ROCKLAND, Maine — The Maine wild blueberry industry has successfully marketed its product over the past decade and the Maine lobster industry may need to do the same thing if it wants to see the price for the state’s most valuable seafood increase.

About 50 lobstermen turned out Thursday evening at Oceanside High School to hear a presentation called “Project Maine Lobster.” The meeting was organized by the Maine Lobster Advisory Council. An earlier meeting had been held in Yarmouth and more are planned along the coast.

“This came out of the frustration when the bottom dropped out of prices in 2008. We’re not any better off today,” Bob Baines of South Thomaston, chairman of the advisory council, said.

Baines noted bait prices have more than doubled during the past year and fuel prices have tripled.

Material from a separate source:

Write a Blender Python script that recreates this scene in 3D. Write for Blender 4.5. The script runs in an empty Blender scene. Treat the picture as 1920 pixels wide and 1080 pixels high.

One way to increase prices is to increase demand and that is where marketing is being proposed.

Maine Department of Marine Resources Commissioner Patrick Keliher noted that any marketing plan will need the support of the industry before it would be introduced as legislation by the administration and sent on to the Legislature.

Gov. Paul LePage is a supporter of branding Maine products, Keliher noted.

John Sauve of the advertising and marketing company Food and Wellness Group said the right marketing can increase demand which would help push up the price of lobsters.

“It’s an iconic product for the state of Maine,” Sauve said.

He said when marketing surveys are done outside Maine, lobster is the No. 1 answer when people are asked what they identify with Maine.

“Lobster without question blows away any other answer,” he said.

Sauve pointed out that the Maine wild blueberry industry has successfully marketed it product and even though there has been a large increase in production, demand also has increased dramatically.

Lobster landings set a record last year in Maine at 104 million pounds with harvesters paid $331 million. The price per pound paid to lobstermen last year was $3.19, which is down from the record of $4.63 in 2005 and much less than the $4.39 per pound price paid in 2007, before the start of the Great Recession.

Another presentation is scheduled for 6 p.m. Monday, June 18, at the University of Maine at Machias and the final one is scheduled for 6 p.m. Tuesday, June 19, at Ellsworth High School.